Gold & Silver Price Manipulation – The Greatest Trick ever Pulled

By Ronan Manly

Precious metals price manipulation takes many forms, from spoofing of futures to warped market structure where fake gold and silver are allowed to trade.

There is probably no other topic in the gold and silver markets which incites heated debate more than the subject of precious metals price manipulation.

That prices in the precious metals markets are manipulated is not speculation, it is fact, a fact made clear again recently by the Commodity Futures and Trading Commission´s (CFTC) ruling against investment bank Merrill Lynch Commodities Inc (MLCI) for spoofing pricing of gold and silver futures contracts on the COMEX exchange.

The number of investigations, legal cases, class actions and financial headlines involving precious metals manipulation are now so pervasive that it’s hard to keep track of which cases are in motion and which investment banks are under scrutiny at any given time.

But beyond the profit and greed driven bullion bank manipulations gold and silver prices, there is also the issue of central bank policy interventions to suppress the gold price by outright gold sales or using the opaque and secretive gold leasing and lending market. This is a less talked about manipulation given the secrecy of everything to do with central banks and gold, as well as a reluctance of the financial media to broach the subject and a reluctance of regulators to ´go there´ by even looking at central bank gold market activities.

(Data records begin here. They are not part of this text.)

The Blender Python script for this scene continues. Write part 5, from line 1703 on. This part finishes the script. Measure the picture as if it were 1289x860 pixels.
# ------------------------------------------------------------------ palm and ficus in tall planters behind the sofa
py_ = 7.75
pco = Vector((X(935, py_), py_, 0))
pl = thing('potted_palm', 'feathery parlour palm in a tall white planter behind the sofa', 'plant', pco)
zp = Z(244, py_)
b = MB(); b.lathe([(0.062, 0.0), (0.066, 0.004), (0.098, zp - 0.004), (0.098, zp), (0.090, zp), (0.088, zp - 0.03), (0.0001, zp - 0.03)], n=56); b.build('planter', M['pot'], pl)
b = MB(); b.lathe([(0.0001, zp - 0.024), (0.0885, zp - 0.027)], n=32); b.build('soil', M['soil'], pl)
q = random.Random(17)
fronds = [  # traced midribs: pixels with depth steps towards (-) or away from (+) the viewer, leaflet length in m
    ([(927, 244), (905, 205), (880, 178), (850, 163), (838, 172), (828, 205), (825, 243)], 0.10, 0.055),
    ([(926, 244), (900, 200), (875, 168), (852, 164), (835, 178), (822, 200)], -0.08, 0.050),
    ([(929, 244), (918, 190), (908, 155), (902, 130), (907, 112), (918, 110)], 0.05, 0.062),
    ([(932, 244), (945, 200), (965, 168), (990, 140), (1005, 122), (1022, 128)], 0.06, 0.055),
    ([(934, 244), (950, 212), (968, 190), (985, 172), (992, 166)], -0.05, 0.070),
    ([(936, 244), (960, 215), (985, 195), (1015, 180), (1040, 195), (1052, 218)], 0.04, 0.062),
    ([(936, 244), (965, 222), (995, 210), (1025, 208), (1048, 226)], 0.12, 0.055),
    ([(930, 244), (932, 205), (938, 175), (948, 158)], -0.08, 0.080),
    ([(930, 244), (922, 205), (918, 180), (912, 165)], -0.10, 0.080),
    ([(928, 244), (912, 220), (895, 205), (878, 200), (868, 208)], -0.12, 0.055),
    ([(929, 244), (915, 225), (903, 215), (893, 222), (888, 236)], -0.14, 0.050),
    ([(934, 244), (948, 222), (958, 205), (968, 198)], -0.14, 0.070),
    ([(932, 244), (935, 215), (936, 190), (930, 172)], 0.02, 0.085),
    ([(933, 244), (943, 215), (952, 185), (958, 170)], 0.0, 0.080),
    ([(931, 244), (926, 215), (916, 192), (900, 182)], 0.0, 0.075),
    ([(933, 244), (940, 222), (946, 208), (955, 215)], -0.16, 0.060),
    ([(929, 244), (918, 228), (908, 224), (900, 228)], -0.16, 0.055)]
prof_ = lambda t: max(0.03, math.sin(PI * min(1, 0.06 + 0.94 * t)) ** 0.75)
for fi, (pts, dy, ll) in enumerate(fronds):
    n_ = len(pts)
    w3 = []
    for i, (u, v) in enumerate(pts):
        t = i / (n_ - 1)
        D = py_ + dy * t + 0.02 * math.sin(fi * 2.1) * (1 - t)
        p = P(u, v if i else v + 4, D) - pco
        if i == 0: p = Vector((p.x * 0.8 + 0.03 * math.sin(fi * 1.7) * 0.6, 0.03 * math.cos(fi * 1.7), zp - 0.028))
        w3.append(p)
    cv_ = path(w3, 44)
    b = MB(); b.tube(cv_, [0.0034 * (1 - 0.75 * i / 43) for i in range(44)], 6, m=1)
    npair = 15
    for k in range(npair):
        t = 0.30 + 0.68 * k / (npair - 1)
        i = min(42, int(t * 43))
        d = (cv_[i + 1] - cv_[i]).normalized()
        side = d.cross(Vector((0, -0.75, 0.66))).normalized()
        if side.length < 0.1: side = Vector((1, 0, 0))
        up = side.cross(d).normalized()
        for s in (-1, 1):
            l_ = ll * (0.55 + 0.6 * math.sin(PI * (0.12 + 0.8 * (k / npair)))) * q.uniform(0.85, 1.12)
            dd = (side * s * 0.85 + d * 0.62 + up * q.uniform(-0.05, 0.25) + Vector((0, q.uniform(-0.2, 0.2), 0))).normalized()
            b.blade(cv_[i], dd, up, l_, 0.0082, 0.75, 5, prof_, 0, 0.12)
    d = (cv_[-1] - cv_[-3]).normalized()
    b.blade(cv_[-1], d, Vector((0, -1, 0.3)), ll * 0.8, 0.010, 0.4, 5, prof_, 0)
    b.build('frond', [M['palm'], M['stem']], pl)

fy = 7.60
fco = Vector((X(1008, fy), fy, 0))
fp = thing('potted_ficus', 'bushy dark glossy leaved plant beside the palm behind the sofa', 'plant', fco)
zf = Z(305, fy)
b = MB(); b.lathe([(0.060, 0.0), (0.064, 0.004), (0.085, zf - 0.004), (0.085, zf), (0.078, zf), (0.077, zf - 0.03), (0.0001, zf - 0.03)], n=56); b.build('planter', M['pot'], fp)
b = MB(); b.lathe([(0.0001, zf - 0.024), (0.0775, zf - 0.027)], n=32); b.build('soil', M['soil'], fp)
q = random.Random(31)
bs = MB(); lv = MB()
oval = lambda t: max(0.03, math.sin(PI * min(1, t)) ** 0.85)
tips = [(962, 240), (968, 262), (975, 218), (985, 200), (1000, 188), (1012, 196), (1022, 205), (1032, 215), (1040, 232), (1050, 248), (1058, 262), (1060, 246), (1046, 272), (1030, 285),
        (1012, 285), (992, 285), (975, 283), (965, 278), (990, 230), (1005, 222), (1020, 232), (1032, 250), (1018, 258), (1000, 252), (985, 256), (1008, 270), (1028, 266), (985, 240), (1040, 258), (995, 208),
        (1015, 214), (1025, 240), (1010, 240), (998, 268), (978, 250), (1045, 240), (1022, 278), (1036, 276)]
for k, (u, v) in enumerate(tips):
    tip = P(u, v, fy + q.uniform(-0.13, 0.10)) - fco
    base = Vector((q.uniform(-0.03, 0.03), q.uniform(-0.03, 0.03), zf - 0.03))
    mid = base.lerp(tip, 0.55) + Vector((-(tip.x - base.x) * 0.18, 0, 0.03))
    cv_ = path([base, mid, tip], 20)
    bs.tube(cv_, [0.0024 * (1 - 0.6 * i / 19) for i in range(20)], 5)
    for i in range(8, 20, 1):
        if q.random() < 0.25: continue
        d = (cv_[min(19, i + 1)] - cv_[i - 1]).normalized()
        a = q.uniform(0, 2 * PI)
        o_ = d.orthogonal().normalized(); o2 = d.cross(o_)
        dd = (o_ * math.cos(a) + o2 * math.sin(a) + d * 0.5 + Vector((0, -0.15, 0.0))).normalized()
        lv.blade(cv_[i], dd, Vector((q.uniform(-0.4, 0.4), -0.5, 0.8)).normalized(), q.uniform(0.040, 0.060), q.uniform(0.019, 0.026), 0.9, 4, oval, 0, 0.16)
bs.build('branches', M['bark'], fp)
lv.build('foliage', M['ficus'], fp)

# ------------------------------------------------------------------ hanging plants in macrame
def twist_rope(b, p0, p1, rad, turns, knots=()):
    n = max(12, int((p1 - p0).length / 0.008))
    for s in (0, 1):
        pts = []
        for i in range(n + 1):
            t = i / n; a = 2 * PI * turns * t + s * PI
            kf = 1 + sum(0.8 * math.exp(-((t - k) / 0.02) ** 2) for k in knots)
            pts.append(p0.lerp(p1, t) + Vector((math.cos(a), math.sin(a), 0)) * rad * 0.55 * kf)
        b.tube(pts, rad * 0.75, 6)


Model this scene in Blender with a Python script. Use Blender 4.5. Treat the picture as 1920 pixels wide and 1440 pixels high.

That central bank operations in the gold market have existed is also fact, with such operations covering price smoothing and price stabilization, price pegging, and coordinated gold pools. See BullionStar articles “New Gold Pool at the BIS Basle, Switzerland: Part 1 ” and “New Gold Pool at the BIS Basle, Switzerland: Part 2 – Pool vs Gold for Oil” and “The Bank of England and the London Gold Fixings in the 1980s ” for more background. There is also ample evidence about central bank manipulation documented in various places including on the GATA website.

The motivations for such central bank interventions include protecting the existing financial system, engineering low real long term interest rates, and preventing gold acting as a barometer of inflation.

But beyond even commercial bank manipulation of gold and silver metals prices and central bank policy manipulation of gold, there is arguably another form of manipulation in the precious metals markets which is far more influential in subduing price discovery and which takes the form of the very structure of how these markets trade vast quantities of futures contracts and synthetic and paper gold and silver positions that are completely unconnected with any underlying physical metal. The home of this trading is of course on the US Comex exchange and the unallocated gold and silver markets in London. Both venues of which are ruled by the LBMA bullion banks.

Blundering Herd – Merrill Lynch Commodities Inc

Merill ´Spoofing´ Lynch

Turning first to the recent Merrill Lynch case, in late June this year the CFTC announced that it had fined Merrill Lynch Commodities Inc (MLCI) $25 million for manipulating gold and silver futures contracts on the COMEX exchange between 2008 and 2014. This was done ‘thousands of times’ according to the CFTC, by MLCI traders ‘spoofing’, or placing and then cancelling orders before they were executed. By creating artificial demand or supply and thus false prices, this interfered with the (already broken) precious metals price discovery that would have otherwise occurred.

Interestingly though not surprisingly, much of the direct evidence the CFTC used in its verdict was from the myriad log files of trader chat apps which were used to coordinate the spoofing. For example, in one 2010 chat, a trader was quoted as saying “guys the algos are really geared up in here.  [I]f you spoof this it really moves . . .”.

While a lot of money for most people, a $25 million fine is a paltry amount for a global investment bank such as Merrill Lynch and is just a cost of doing business on bank-ruled Wall Street. However, the ruling at least demonstrates that what many always thought about precious metals futures price discovery as being rigged and manipulated is in fact correct. As well as the $25 million fine, Merrill entered into a non-persecution agreement with the US Department of Justice (DoJ), agreed to cooperate with the DoJ investigation into criminal violations, paid a $11.5 million civil monetary penalty to the CFTC, and had indictments against two of its former MLCI precious metals traders, Edward Bases and John Pacilio.

The Usual Suspects – UBS, HSBC and Deutsche

But the recent case against Merrill is not an isolated event. It follows similar moves by the CFTC in early 2018 where the CFTC charged investment banks UBS, Deutsche Bank and HSBC and a number of their traders for spoofing precious metals futures from as early as 2008, while fining the banks a combined $46.6 million (of which $30 million was levied against Deutsche, and $15 million against HSBC). In those cases, the CFTC worked with the US Department of Justice and the FBI to bring the charges.

Moving forward to this year, in February 2019, the U.S. District Court for the District of Connecticut fined ex UBS precious metals trader Andre Flotron $100,000 for price spoofing and price manipulation in violation of the Commodity Exchange Act (CEA) and CFTC Regulations. In that action, the CFTC found that Flotron had spoofed large orders in the precious metals markets between “at least August 2008 through at least November 2013, while employed at UBS”. This followed the CFTC reopening the case against Flotron in December 2018.